Regarding the Pain of Others
by Susan Sontag
Completed
Reviewed
Started on: June 10th, 2025
Completed on: June 25th, 2025
Regarding the Pain of Others is a profound book. The reading went more smoothly than I expected when I first picked it up off the shelf.
Susan Sontag explores war and documentary photography, and how it has long relied on the suffering of people — the pain of others, as the title suggests. She examines how the impact of such pain changes depending on the audience's physical and emotional distance from where that suffering is taking place.
If it bleeds, it leads.
Sontag questions the role of photographers and whether it’s even possible to capture reality objectively.

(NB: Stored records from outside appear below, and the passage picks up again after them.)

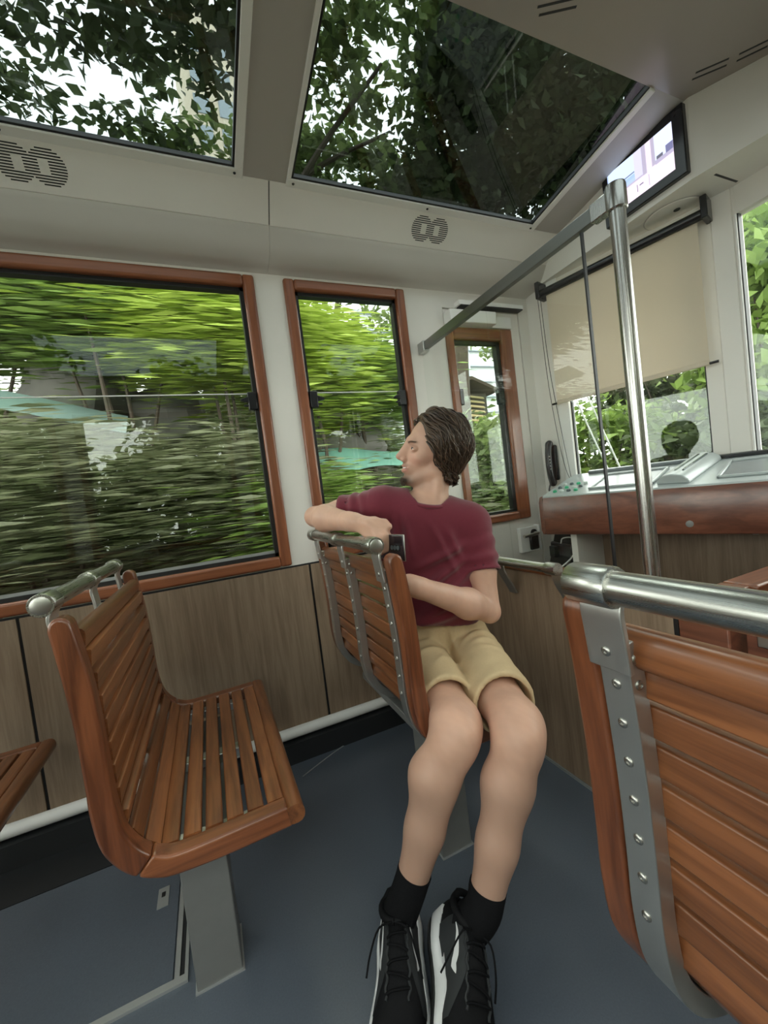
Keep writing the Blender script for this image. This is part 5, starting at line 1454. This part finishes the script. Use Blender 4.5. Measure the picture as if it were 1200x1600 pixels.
# ---- socks and trainers
M_SOCK = plain('black_knit', (0.007, 0.007, 0.008), 0.9, bump=0.3, nscale=300, spec=0.12)
M_SHOE = plain('black_mesh_upper', (0.007, 0.007, 0.008), 0.7, noise=0.2, nscale=260, bump=0.3, spec=0.15)
M_SHOE2 = plain('charcoal_panel', (0.030, 0.032, 0.034), 0.6, spec=0.3)
M_SOLE = plain('white_foam_sole', (0.72, 0.72, 0.73), 0.6, noise=0.03)
ST = [(0.000, 0.028, 0.072), (0.020, 0.036, 0.086), (0.055, 0.039, 0.094), (0.095, 0.039, 0.102), (0.130, 0.040, 0.098), (0.165, 0.043, 0.086), (0.200, 0.047, 0.074), (0.235, 0.048, 0.062), (0.265, 0.043, 0.054), (0.288, 0.030, 0.046), (0.298, 0.012, 0.038)]
def shoe_at(x):
    xs_ = [s_[0] for s_ in ST]
    return np.interp(x, xs_, [s_[1] for s_ in ST]), np.interp(x, xs_, [s_[2] for s_ in ST])
def mid_y(x): return 0.010 * math.sin(max(0, x - 0.08) / 0.22 * math.pi)          # slight curve of the last
def upper(x, a, off=0.0):
    """point on the upper: a from 0 (right welt) over the top to pi (left welt)"""
    w, h = shoe_at(x); z0 = 0.026
    ca, sa = math.cos(a), math.sin(a)
    p = 0.62
    yy = (w + off) * math.copysign(abs(ca) ** p, ca); zz = z0 + (h - z0 + off) * abs(sa) ** 0.85
    k = (zz - z0) / max(h - z0, 1e-4)
    return (x, mid_y(x) + yy * (1 - 0.28 * k * k), zz)
def shoe(foot, M, med):
    U = MB(); nx_, na = 26, 20
    for i in range(nx_ + 1):
        x = 0.298 * i / nx_
        for k in range(na + 1): U.v.append(tuple(M @ Vector(upper(x, math.pi * k / na))))
    for i in range(nx_):
        for k in range(na):
            a = i * (na + 1) + k; U.f.append((a, a + 1, a + na + 2, a + na + 1))
    U.f.append(tuple(range(na + 1))[::-1]); U.f.append(tuple(nx_ * (na + 1) + k for k in range(na + 1)))
    up_ = obj('trainer', U, M_SHOE, MAN, angle=60)
    # white midsole, wavy along its top edge, black outsole
    so = MB(); ns = 44
    rings = []
    for zl, gr_ in ((0.006, 0.004), (0.018, 0.0085), (0.029, 0.0065), (0.039, 0.0015)):
        r_ = []
        for k in range(ns):
            t = k / ns; side_ = 1 if t < 0.5 else -1
            x = 0.298 * (t * 2 if t < 0.5 else 2 - 2 * t)
            w, h = shoe_at(min(max(x, 0.001), 0.2975)); w += gr_
            ex = -gr_ if x < 0.004 else (gr_ if x > 0.294 else 0)
            wave = 0.006 * math.sin(x * 46) * (1 if zl > 0.03 else 0) + (0.010 * max(0, 1 - x / 0.06) if zl > 0.03 else 0)
            r_.append((x + ex, mid_y(x) + side_ * w, (zl + wave) * (1 - 0.35 * max(0, min(1, (x - 0.17) / 0.1)))))
        rings.append(r_)
    b0 = 0
    for r_ in rings: so.v += [tuple(M @ Vector(p)) for p in r_]
    for j in range(len(rings) - 1):
        for k in range(ns): so.f.append((j * ns + k, j * ns + (k + 1) % ns, (j + 1) * ns + (k + 1) % ns, (j + 1) * ns + k))
    so.f.append(tuple(range(ns))[::-1]); so.f.append(tuple((len(rings) - 1) * ns + k for k in range(ns)))
    obj('midsole', so, M_SOLE, up_, angle=50)
    ou = MB(); pts = [(p[0], p[1]) for p in rings[1]]
    ou.prism(pts, 0.0, 0.0075, 'z', M); obj('outsole', ou, M_BLACK, up_)
    # collar and tongue
    cl = [tuple(M @ Vector((0.050 + 0.046 * math.cos(a), mid_y(0.05) + 0.031 * math.sin(a), 0.092 + 0.012 * math.cos(a) + 0.010 * (math.cos(a) < -0.6)))) for a in [2 * math.pi * k / 20 for k in range(21)]]
    obj('ankle_collar', MB().tube(cl, 0.0085, 8, cap=False), M_SHOE, up_, angle=80)
    # side panel and swoosh mark on the inner side
    def patch(name, fn, nu, nv, mat, off):
        m_ = MB()
        for i in range(nu + 1):
            for k in range(nv + 1):
                x, a = fn(i / nu, k / nv); m_.v.append(tuple(M @ Vector(upper(x, a, off))))
        for i in range(nu):
            for k in range(nv): m_.f.append((i * (nv + 1) + k, i * (nv + 1) + k + 1, (i + 1) * (nv + 1) + k + 1, (i + 1) * (nv + 1) + k))
        return obj(name, m_, mat, up_, angle=80)
    def ang(v): return (math.pi - v) if med > 0 else v
    for sd in (med, -med):
        md = sd
        def ang2(v): return (math.pi - v) if md > 0 else v
        pn = patch('side_panel', lambda u, v: (0.055 + 0.165 * u, ang2(0.10 + (0.30 + 0.85 * math.sin(math.pi * min(1, 0.18 + u * 0.82))) * v)), 14, 6, M_SHOE2, 0.0012)
        # swoosh: long tail towards the heel, rounded hook towards the toe
        def sw(u, v):
            x = 0.070 + 0.092 * u
            c = 0.86 - 0.42 * (u ** 1.6) + (0.55 * max(0, u - 0.84) * 2.2)
            th = 0.015 + 0.36 * (u ** 1.3) * (1 - max(0, u - 0.72) / 0.28) ** 0.8
            return x, ang2(c - th / 2 + th * v)
        patch('swoosh_mark', sw, 18, 3, M_SOLE, 0.0024)
    # lacing: eyestay, crossing laces, bow ends
    for k in range(6):
        x = 0.098 + k * 0.021
        pa = [upper(x + 0.010 * (t_ - 0.5) * (1 if k % 2 else -1), math.pi * (0.36 + 0.28 * t_), 0.004) for t_ in [j / 6 for j in range(7)]]
        obj('lace', MB().tube([tuple(M @ Vector(p)) for p in pa], 0.0026, 6), M_SOCK, up_)
    for s_ in (-1, 1):
        es = [upper(0.090 + 0.125 * t_, math.pi / 2 + s_ * (0.50 - 0.08 * t_ + 0.05 * math.sin(t_ * 31)), 0.0022) for t_ in [j / 24 for j in range(25)]]
        obj('eyestay', MB().tube([tuple(M @ Vector(p)) for p in es], 0.0028, 6), M_SHOE2, up_)
        bw_ = smooth_path([(0.098, 0.0, 0.106), (0.118, s_ * 0.028, 0.112), (0.150, s_ * 0.044, 0.088), (0.170, s_ * 0.052, 0.060)], 4)
        obj('lace_end', MB().tube([tuple(M @ Vector(p)) for p in bw_], 0.0022, 6), M_SOCK, up_)
    return up_
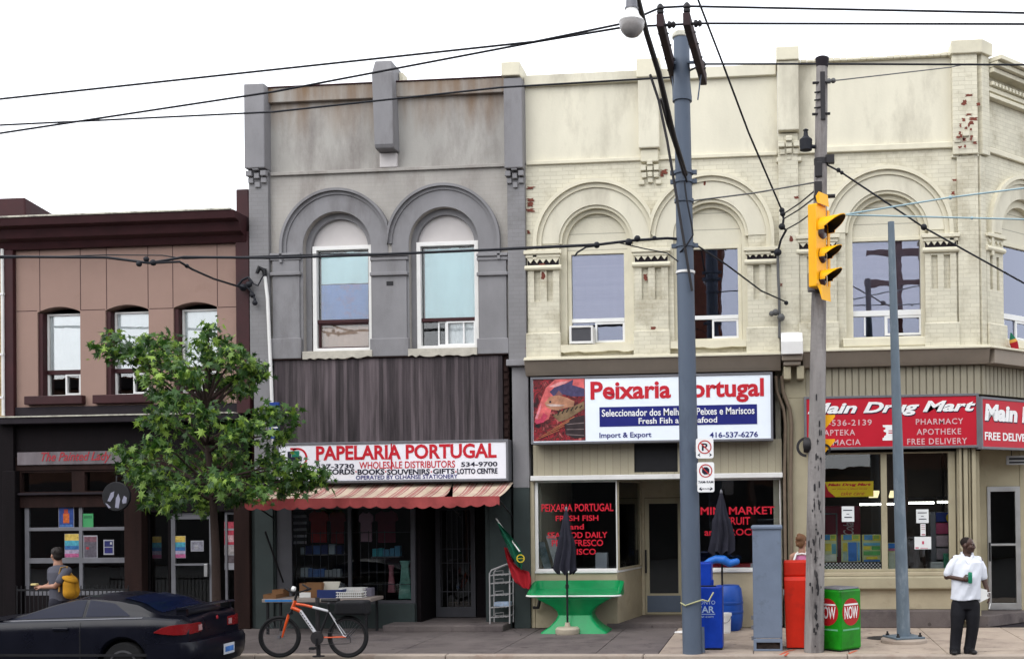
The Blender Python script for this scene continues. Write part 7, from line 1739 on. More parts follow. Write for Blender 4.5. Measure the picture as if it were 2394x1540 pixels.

It is always the image that someone chooses; to photograph is to frame, and to frame is to exclude.
She reveals that some photographs — even during wartime — have been staged, and that over time, these manipulated images can become historical evidence, “albeit of an impure kind.”
She emphasizes that the meaning of a photograph depends on context: how it’s used, and the environment in which it’s viewed.
The photographer’s intentions do not determine the meaning of the photograph, which will have its own carrier, blown by the whims and loyalties of the diverse communities that have use for it.
Reading this during such a historically charged moment was especially striking. It’s clear that media influence on public perception of war, "the enemy", and selective censorship has always been present. It’s not only the digital revolution or modern AI that distorts reality — we’ve been reshaping truth through images for a long time.